TASK DESCRIPTION: Without the pictures, can you quote each line below exactly?

%%

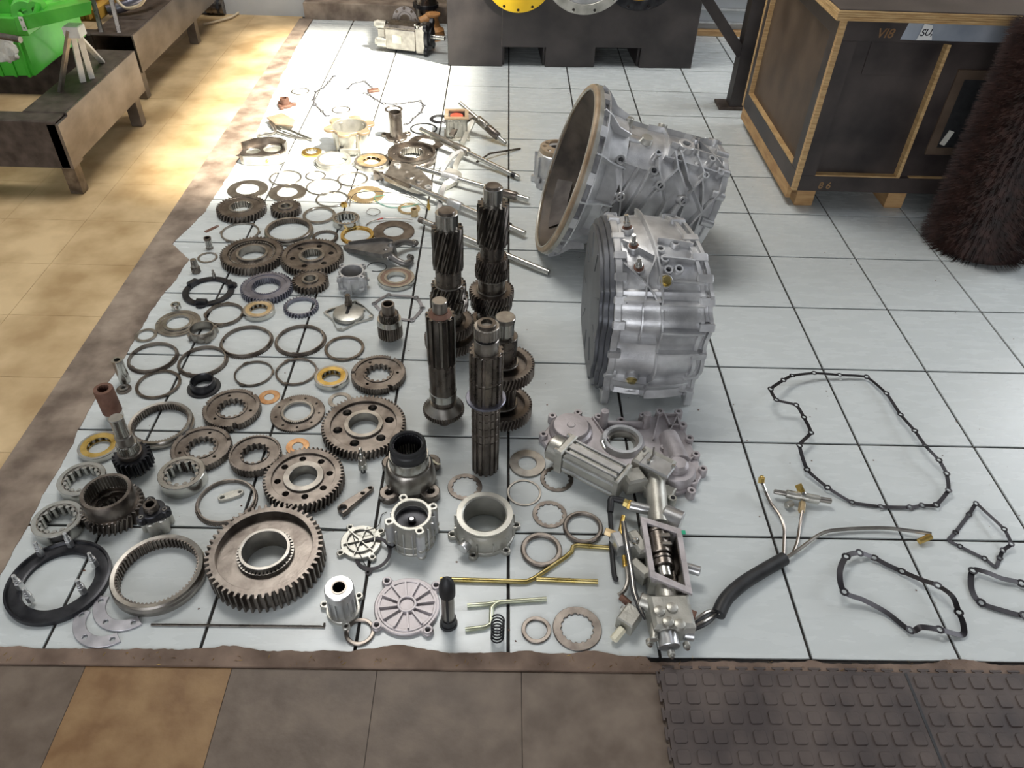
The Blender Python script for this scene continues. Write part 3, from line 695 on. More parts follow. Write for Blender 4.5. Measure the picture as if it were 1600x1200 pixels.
MB().cyl(.005, .055, .0585, 16).build('centre_pin', alu_m, t)
# large ring housing
t = thing('ring_housing', 'yellowish aluminium ring housing with bolt ears and a boss, right of the piston housing', 'housing', at0(757, 832), 0)
t.scale = (1.2, 1.2, 1.12)
o_, cs = bossed(.062, 6, .009, .2, .067)
MB().plate([o_, circ(.046, 64)] + [circ(.0045, 14, x, y) for x, y in cs], 0, .012, .0015).build('base_flange', alu_y, t)
MB().lathe([(.0445, .004), (.0445, .04), (.043, .046), (.043, .064), (.046, .066), (.0565, .066), (.0575, .062), (.055, .055), (.057, .05), (.059, .042), (.059, .012)], 72).build('ring_wall', alu_y, t)
for i in range(12):
    a = i * pi / 6 + .3; MB().at((0, 0, 0), (0, 0, a)).box(.055, .064, -.0012, .0012, .010, .04).build('rib', alu_y, t)
a = pi + .95
MB().mx(Matrix.Rotation(a, 4, 'Z') @ Matrix.Translation((.05, 0, .026)) @ Matrix.Rotation(pi / 2, 4, 'Y')).cyl(.0115, 0, .024, 20).build('port_boss', alu_m, t)
# small pump housing
t = thing('pump_housing', 'small ribbed aluminium pump housing with four bolt ears in the middle', 'housing', at0(553, 452), .35)
t.scale = (1.25, 1.25, 1.7)
o_, cs = bossed(.034, 4, .008, .5, .041)
MB().plate([o_, circ(.029, 40)] + [circ(.0035, 12, x, y) for x, y in cs], .036, .045, .001).build('top_flange', alu, t)
MB().lathe([(.029, .008), (.029, .04), (.035, .04), (.038, .03), (.037, .014), (.030, .004), (.02, .004), (.02, .008)], 48).build('barrel', alu, t)
o2, _ = bossed(.036, 5, .008, .1, .039)
MB().plate([o2, circ(.026, 40)], .014, .019, .001).plate([circ(.03, 30), circ(.012, 20)], 0, .008, .001).build('lower_flange', alu, t)
MB().solid([(.028, .012), (.028, .016), (.010, .018), (.010, .024)], 32).build('inner_floor', steel_l, t)
for i in range(10):
    a = i * pi / 5; MB().at((0, 0, 0), (0, 0, a)).box(.034, .041, -.001, .001, .004, .037).build('rib', alu, t)
single(MB().tube([G(589 + 15 * cos(a), 417 + 7 * sin(a), .0015) for a in [pi * 1.0 + i * pi / 12 for i in range(21)]], .0012, 6), 'open_rubber_ring', rubber, 'thin open rubber ring curling behind the sealed ball bearing', 'ring', (0, 0, 0))
# square cover with sensor
t = sc_ = thing('sensor_cover', 'square cast cover plate with a dark sensor on top, left of the gear cluster', 'cover', at0(545, 494), .62)
t.scale = (1.6, 1.6, 1.5)
sq = [(.052, .012), (.046, .05), (.010, .046), (-.030, .052), (-.052, .044), (-.046, .005), (-.054, -.04), (-.044, -.052), (0, -.044), (.044, -.05), (.054, -.04)]
sq = [(x * .78, y * .78) for x, y in sq]
hs = [circ(.003, 10, x * .78, y * .78) for x, y in ((.04, .042), (-.044, .042), (-.044, -.044), (.044, -.04), (0, -.04), (.044, .0))]
MB().plate([sq] + hs, 0, .006, .001).build('flange', alu_y, t)
MB().solid([(.032, .004), (.031, .011), (.028, .0125)], 40).build('dome', alu_y, t)
MB().at((.012, .022, .008)).cyl(.0085, 0, .014, 6).cyl(.006, .012, .030, 14).build('sensor', steel_d, t)
MB().at((.006, .010, .009), (0, pi / 2, .9)).cyl(.005, -.02, .016, 14).build('sensor_connector', black, t)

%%

RESPONSE:
The Blender Python script for this scene continues. Write part 3, from line 695 on. More parts follow. Write for Blender 4.5. Measure the picture as if it were 1600x1200 pixels.
MB().cyl(.005, .055, .0585, 16).build('centre_pin', alu_m, t)
# large ring housing
t = thing('ring_housing', 'yellowish aluminium ring housing with bolt ears and a boss, right of the piston housing', 'housing', at0(757, 832), 0)
t.scale = (1.2, 1.2, 1.12)
o_, cs = bossed(.062, 6, .009, .2, .067)
MB().plate([o_, circ(.046, 64)] + [circ(.0045, 14, x, y) for x, y in cs], 0, .012, .0015).build('base_flange', alu_y, t)
MB().lathe([(.0445, .004), (.0445, .04), (.043, .046), (.043, .064), (.046, .066), (.0565, .066), (.0575, .062), (.055, .055), (.057, .05), (.059, .042), (.059, .012)], 72).build('ring_wall', alu_y, t)
for i in range(12):
    a = i * pi / 6 + .3; MB().at((0, 0, 0), (0, 0, a)).box(.055, .064, -.0012, .0012, .010, .04).build('rib', alu_y, t)
a = pi + .95
MB().mx(Matrix.Rotation(a, 4, 'Z') @ Matrix.Translation((.05, 0, .026)) @ Matrix.Rotation(pi / 2, 4, 'Y')).cyl(.0115, 0, .024, 20).build('port_boss', alu_m, t)
# small pump housing
t = thing('pump_housing', 'small ribbed aluminium pump housing with four bolt ears in the middle', 'housing', at0(553, 452), .35)
t.scale = (1.25, 1.25, 1.7)
o_, cs = bossed(.034, 4, .008, .5, .041)
MB().plate([o_, circ(.029, 40)] + [circ(.0035, 12, x, y) for x, y in cs], .036, .045, .001).build('top_flange', alu, t)
MB().lathe([(.029, .008), (.029, .04), (.035, .04), (.038, .03), (.037, .014), (.030, .004), (.02, .004), (.02, .008)], 48).build('barrel', alu, t)
o2, _ = bossed(.036, 5, .008, .1, .039)
MB().plate([o2, circ(.026, 40)], .014, .019, .001).plate([circ(.03, 30), circ(.012, 20)], 0, .008, .001).build('lower_flange', alu, t)
MB().solid([(.028, .012), (.028, .016), (.010, .018), (.010, .024)], 32).build('inner_floor', steel_l, t)
for i in range(10):
    a = i * pi / 5; MB().at((0, 0, 0), (0, 0, a)).box(.034, .041, -.001, .001, .004, .037).build('rib', alu, t)
single(MB().tube([G(589 + 15 * cos(a), 417 + 7 * sin(a), .0015) for a in [pi * 1.0 + i * pi / 12 for i in range(21)]], .0012, 6), 'open_rubber_ring', rubber, 'thin open rubber ring curling behind the sealed ball bearing', 'ring', (0, 0, 0))
# square cover with sensor
t = sc_ = thing('sensor_cover', 'square cast cover plate with a dark sensor on top, left of the gear cluster', 'cover', at0(545, 494), .62)
t.scale = (1.6, 1.6, 1.5)
sq = [(.052, .012), (.046, .05), (.010, .046), (-.030, .052), (-.052, .044), (-.046, .005), (-.054, -.04), (-.044, -.052), (0, -.044), (.044, -.05), (.054, -.04)]
sq = [(x * .78, y * .78) for x, y in sq]
hs = [circ(.003, 10, x * .78, y * .78) for x, y in ((.04, .042), (-.044, .042), (-.044, -.044), (.044, -.04), (0, -.04), (.044, .0))]
MB().plate([sq] + hs, 0, .006, .001).build('flange', alu_y, t)
MB().solid([(.032, .004), (.031, .011), (.028, .0125)], 40).build('dome', alu_y, t)
MB().at((.012, .022, .008)).cyl(.0085, 0, .014, 6).cyl(.006, .012, .030, 14).build('sensor', steel_d, t)
MB().at((.006, .010, .009), (0, pi / 2, .9)).cyl(.005, -.02, .016, 14).build('sensor_connector', black, t)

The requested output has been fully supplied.